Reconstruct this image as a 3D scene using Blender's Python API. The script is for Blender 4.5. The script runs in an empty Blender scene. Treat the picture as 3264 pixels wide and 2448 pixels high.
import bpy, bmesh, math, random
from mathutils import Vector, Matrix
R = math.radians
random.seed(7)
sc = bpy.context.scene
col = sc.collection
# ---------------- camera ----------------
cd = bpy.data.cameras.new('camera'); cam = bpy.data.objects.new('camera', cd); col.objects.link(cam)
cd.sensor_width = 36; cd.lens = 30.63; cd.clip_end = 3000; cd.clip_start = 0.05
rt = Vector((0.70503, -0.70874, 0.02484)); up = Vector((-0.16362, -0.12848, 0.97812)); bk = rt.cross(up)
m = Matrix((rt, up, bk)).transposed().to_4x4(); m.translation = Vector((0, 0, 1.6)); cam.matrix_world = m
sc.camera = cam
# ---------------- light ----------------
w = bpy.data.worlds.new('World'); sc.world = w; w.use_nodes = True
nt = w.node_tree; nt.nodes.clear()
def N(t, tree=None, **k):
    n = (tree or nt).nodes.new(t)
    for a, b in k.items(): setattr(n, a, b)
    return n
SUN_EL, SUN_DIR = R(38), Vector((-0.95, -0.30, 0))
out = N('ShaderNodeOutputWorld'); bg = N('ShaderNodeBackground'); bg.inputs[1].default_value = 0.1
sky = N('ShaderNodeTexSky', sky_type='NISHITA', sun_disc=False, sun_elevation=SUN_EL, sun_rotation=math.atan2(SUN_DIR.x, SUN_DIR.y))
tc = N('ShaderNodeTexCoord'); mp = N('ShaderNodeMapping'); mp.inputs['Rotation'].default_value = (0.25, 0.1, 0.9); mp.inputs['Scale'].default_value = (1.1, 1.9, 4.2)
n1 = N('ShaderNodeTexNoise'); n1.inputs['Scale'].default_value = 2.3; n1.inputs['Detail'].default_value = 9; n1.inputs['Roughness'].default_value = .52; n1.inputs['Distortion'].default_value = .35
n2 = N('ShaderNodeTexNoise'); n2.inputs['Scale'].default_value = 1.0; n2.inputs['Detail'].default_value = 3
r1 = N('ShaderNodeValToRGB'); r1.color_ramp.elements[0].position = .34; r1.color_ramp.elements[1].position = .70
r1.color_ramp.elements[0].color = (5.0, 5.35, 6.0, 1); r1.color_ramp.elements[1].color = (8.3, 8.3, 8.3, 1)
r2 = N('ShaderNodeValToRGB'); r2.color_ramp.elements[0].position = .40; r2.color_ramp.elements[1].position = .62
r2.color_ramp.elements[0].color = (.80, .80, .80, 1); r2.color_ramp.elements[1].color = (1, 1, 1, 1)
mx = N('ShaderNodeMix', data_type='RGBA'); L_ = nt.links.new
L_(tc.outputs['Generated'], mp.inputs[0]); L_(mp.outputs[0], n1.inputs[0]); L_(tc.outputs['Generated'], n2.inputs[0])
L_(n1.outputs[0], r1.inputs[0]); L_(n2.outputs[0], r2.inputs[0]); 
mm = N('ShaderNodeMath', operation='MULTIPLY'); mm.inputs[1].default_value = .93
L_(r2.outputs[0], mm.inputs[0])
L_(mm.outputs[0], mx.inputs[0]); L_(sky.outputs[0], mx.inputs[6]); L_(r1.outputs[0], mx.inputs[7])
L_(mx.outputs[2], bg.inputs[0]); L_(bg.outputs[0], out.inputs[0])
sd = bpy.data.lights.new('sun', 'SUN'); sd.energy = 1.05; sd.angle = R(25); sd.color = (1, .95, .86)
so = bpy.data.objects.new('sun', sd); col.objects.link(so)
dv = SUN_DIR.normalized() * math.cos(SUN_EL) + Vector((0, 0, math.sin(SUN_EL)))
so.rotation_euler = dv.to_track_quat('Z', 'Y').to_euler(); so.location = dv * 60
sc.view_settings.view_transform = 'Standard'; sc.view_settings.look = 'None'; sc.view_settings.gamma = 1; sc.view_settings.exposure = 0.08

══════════

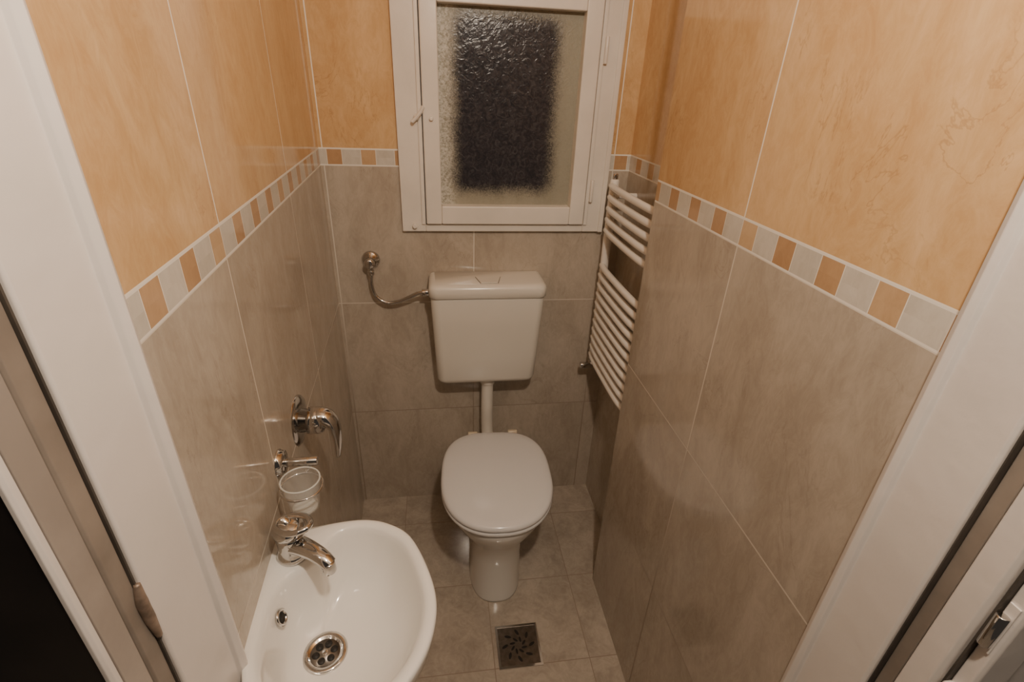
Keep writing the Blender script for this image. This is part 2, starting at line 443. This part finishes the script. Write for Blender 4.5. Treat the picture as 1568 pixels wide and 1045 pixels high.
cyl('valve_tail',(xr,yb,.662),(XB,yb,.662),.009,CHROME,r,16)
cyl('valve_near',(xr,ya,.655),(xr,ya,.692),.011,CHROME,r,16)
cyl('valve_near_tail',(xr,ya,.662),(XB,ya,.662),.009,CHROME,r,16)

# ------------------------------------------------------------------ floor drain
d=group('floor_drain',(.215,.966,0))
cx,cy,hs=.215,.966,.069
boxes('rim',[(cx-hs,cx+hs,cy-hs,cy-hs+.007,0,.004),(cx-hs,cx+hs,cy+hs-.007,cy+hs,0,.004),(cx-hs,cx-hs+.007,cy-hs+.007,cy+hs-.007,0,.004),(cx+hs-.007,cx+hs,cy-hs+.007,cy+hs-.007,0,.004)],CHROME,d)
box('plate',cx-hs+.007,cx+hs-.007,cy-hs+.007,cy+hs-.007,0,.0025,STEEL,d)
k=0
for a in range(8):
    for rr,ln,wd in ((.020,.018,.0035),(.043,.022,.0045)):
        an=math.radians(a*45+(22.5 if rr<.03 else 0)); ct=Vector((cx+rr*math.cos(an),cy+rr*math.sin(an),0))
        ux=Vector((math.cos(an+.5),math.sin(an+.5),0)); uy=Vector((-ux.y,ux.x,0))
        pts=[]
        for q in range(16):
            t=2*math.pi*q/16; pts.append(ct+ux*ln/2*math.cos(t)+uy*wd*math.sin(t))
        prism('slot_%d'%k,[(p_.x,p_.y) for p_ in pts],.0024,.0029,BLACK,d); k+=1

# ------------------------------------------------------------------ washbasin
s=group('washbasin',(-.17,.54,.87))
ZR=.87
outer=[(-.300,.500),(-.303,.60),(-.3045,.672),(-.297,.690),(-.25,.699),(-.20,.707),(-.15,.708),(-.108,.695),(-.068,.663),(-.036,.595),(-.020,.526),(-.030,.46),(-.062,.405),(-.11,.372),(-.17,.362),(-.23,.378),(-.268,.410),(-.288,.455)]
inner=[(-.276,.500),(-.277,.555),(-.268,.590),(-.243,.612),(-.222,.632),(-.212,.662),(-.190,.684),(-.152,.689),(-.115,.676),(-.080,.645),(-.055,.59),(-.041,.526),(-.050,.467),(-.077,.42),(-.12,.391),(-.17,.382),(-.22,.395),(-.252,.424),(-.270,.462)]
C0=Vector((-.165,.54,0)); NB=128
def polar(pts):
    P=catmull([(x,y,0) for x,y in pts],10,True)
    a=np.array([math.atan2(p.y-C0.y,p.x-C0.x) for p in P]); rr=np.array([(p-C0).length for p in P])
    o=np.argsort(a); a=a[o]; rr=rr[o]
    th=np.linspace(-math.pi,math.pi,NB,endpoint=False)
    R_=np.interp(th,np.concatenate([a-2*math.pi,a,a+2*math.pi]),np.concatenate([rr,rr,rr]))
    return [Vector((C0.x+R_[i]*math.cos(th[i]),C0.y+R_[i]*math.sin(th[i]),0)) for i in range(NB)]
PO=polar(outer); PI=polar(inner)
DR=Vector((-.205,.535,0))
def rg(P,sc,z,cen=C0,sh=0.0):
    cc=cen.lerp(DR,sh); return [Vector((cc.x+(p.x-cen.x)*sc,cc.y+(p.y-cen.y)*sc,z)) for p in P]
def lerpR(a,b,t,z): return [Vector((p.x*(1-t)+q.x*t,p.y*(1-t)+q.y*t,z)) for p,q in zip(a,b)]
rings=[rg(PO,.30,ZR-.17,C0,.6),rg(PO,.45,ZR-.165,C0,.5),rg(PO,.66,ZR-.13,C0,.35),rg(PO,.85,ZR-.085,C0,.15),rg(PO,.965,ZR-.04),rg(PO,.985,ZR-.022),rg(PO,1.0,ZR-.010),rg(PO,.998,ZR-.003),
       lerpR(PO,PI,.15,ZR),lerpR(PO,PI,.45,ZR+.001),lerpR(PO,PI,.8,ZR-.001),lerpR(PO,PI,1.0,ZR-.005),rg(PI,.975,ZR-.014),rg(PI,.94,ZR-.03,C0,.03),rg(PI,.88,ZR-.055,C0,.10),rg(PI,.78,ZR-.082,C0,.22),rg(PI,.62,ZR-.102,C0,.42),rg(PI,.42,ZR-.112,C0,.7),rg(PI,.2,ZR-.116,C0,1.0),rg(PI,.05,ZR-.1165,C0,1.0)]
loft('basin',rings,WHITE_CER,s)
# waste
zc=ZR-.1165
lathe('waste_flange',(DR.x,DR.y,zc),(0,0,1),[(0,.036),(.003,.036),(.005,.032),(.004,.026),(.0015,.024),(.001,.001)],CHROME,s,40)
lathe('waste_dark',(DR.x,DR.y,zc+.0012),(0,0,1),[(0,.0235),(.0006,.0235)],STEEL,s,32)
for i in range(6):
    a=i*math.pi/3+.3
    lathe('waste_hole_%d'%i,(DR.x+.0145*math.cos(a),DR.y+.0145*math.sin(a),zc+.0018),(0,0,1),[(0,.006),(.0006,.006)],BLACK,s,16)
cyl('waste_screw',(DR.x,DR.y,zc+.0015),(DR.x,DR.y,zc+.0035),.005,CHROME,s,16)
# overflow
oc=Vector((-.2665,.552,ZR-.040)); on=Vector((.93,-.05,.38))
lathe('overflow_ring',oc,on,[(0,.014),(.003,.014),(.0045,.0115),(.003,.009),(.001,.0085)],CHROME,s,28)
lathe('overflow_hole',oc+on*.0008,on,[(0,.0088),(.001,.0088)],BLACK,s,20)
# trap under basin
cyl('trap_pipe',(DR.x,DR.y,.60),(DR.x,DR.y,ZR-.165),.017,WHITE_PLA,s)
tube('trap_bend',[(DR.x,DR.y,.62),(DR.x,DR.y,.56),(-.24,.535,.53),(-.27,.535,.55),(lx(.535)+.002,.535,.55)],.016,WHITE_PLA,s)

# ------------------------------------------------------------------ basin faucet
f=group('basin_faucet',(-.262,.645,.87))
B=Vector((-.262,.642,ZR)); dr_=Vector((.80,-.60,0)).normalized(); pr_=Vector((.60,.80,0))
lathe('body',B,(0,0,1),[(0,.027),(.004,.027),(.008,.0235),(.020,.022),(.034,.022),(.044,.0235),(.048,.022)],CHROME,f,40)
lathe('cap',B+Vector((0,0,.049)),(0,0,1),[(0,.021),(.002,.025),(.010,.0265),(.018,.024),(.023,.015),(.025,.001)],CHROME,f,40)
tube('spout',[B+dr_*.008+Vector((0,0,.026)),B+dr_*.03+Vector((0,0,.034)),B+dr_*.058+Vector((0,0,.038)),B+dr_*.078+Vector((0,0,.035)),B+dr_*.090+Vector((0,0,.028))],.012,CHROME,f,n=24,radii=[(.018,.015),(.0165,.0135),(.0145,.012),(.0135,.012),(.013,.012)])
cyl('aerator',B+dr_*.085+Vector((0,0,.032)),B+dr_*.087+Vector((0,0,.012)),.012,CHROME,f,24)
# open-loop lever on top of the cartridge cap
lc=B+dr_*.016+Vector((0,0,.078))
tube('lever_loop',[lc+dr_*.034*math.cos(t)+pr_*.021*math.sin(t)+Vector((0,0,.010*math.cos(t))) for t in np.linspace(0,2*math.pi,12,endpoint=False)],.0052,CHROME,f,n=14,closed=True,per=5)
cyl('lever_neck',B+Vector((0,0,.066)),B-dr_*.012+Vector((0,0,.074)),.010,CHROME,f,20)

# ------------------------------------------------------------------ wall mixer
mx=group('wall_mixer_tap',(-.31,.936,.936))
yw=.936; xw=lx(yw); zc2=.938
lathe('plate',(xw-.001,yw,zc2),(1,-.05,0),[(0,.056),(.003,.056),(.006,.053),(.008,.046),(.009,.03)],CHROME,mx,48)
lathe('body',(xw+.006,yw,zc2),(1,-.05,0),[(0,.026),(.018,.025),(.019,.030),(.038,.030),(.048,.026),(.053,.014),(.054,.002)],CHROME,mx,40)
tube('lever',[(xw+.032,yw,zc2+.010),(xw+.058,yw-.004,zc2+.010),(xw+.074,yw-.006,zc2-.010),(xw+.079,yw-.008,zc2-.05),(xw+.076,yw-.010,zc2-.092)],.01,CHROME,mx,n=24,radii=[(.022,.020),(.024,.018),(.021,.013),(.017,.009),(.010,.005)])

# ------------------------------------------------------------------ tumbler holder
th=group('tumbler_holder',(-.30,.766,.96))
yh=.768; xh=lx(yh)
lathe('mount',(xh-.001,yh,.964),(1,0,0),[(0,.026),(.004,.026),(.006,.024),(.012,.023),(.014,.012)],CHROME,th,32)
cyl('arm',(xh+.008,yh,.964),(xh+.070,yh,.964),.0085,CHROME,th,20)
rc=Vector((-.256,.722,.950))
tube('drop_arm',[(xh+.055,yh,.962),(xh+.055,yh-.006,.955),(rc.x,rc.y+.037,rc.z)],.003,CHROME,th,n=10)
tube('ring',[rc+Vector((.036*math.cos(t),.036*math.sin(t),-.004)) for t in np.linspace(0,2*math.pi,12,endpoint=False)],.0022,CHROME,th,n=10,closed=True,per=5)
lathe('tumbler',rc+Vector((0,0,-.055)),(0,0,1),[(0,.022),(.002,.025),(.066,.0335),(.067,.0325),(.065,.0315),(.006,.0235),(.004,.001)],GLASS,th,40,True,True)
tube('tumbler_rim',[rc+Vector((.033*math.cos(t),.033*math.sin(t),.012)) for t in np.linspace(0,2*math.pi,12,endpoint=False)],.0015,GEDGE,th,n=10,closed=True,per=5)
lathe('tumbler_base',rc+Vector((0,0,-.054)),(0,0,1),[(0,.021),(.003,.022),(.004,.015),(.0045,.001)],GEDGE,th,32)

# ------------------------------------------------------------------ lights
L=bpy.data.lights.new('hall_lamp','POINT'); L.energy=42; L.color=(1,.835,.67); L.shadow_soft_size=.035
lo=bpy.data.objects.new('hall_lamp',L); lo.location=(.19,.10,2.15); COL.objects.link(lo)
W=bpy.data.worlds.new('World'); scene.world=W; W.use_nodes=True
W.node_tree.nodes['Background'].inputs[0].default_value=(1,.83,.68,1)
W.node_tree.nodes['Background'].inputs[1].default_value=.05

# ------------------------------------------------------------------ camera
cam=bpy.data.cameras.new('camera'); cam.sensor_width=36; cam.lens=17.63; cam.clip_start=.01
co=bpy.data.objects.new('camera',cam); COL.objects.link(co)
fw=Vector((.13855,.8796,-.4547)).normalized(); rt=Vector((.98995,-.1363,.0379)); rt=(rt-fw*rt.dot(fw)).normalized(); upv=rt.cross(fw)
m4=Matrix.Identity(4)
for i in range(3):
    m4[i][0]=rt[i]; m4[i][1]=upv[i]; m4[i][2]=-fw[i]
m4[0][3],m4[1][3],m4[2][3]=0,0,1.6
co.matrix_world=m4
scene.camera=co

══════════

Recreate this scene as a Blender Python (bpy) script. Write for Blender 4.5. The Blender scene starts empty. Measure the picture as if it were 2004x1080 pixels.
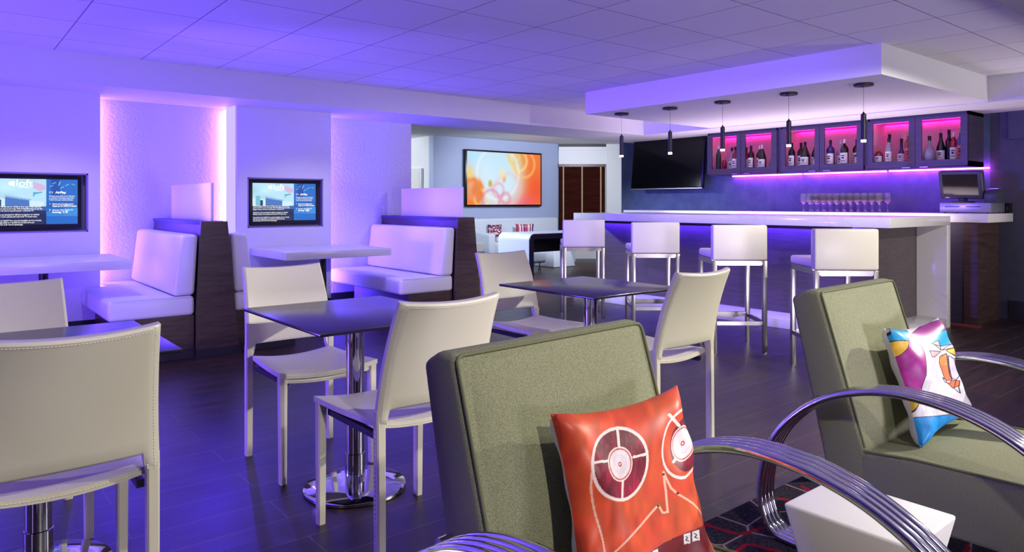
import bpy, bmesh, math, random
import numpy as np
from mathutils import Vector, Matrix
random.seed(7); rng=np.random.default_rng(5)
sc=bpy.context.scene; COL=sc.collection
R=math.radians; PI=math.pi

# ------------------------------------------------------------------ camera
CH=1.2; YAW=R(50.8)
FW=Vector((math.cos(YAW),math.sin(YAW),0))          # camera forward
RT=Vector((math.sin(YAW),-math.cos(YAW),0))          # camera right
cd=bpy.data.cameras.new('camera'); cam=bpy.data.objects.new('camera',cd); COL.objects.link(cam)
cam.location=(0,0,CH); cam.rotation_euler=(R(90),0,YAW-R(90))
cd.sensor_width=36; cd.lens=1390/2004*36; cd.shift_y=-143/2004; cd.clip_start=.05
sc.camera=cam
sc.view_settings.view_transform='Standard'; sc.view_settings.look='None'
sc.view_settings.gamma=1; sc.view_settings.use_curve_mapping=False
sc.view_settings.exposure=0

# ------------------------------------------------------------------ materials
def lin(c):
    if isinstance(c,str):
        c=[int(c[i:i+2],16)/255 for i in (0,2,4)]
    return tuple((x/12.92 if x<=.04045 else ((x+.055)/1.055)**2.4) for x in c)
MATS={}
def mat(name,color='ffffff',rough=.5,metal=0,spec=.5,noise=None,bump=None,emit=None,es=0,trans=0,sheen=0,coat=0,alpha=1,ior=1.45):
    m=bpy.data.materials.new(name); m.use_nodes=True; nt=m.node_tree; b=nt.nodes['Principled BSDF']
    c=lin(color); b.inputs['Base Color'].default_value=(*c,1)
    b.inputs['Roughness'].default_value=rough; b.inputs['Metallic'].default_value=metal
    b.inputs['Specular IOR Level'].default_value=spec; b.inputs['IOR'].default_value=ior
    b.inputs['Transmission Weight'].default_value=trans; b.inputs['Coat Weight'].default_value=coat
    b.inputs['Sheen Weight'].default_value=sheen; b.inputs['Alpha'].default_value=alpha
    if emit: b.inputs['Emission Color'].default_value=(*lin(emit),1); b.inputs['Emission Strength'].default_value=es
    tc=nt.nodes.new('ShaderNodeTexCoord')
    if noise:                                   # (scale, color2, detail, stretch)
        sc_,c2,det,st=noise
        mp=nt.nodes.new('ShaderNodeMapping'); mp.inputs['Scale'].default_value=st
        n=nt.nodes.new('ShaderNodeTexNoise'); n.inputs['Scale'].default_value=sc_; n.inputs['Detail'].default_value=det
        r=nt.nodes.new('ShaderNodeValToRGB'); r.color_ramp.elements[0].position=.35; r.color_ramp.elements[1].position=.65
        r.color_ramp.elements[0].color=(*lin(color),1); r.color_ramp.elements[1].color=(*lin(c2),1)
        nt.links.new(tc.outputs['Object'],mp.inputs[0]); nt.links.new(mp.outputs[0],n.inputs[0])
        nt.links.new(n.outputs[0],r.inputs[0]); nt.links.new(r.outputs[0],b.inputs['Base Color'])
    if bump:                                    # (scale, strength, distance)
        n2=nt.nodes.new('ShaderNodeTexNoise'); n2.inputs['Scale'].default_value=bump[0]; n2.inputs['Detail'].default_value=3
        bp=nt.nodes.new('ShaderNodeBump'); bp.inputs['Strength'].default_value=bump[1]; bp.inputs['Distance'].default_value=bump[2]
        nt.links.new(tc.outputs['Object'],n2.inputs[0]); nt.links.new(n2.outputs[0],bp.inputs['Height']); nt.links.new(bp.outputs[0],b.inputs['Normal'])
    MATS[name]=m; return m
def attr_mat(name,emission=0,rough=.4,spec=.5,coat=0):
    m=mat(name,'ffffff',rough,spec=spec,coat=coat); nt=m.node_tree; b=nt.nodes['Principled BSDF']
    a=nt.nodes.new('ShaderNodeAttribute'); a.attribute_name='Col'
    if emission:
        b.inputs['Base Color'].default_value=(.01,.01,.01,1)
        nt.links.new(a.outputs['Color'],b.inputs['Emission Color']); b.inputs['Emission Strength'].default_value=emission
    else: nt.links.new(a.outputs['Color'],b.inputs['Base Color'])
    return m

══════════

INSTRUCTION: Read the entries above, then pull out the lines that include "wide".

REPLY:
Reconstruct this image as a 3D scene using Blender's Python API. The script is for Blender 4.5. The script runs in an empty Blender scene. Treat the picture as 3264 pixels wide and 2448 pixels high.
Keep writing the Blender script for this image. This is part 2, starting at line 443. This part finishes the script. Write for Blender 4.5. Treat the picture as 1568 pixels wide and 1045 pixels high.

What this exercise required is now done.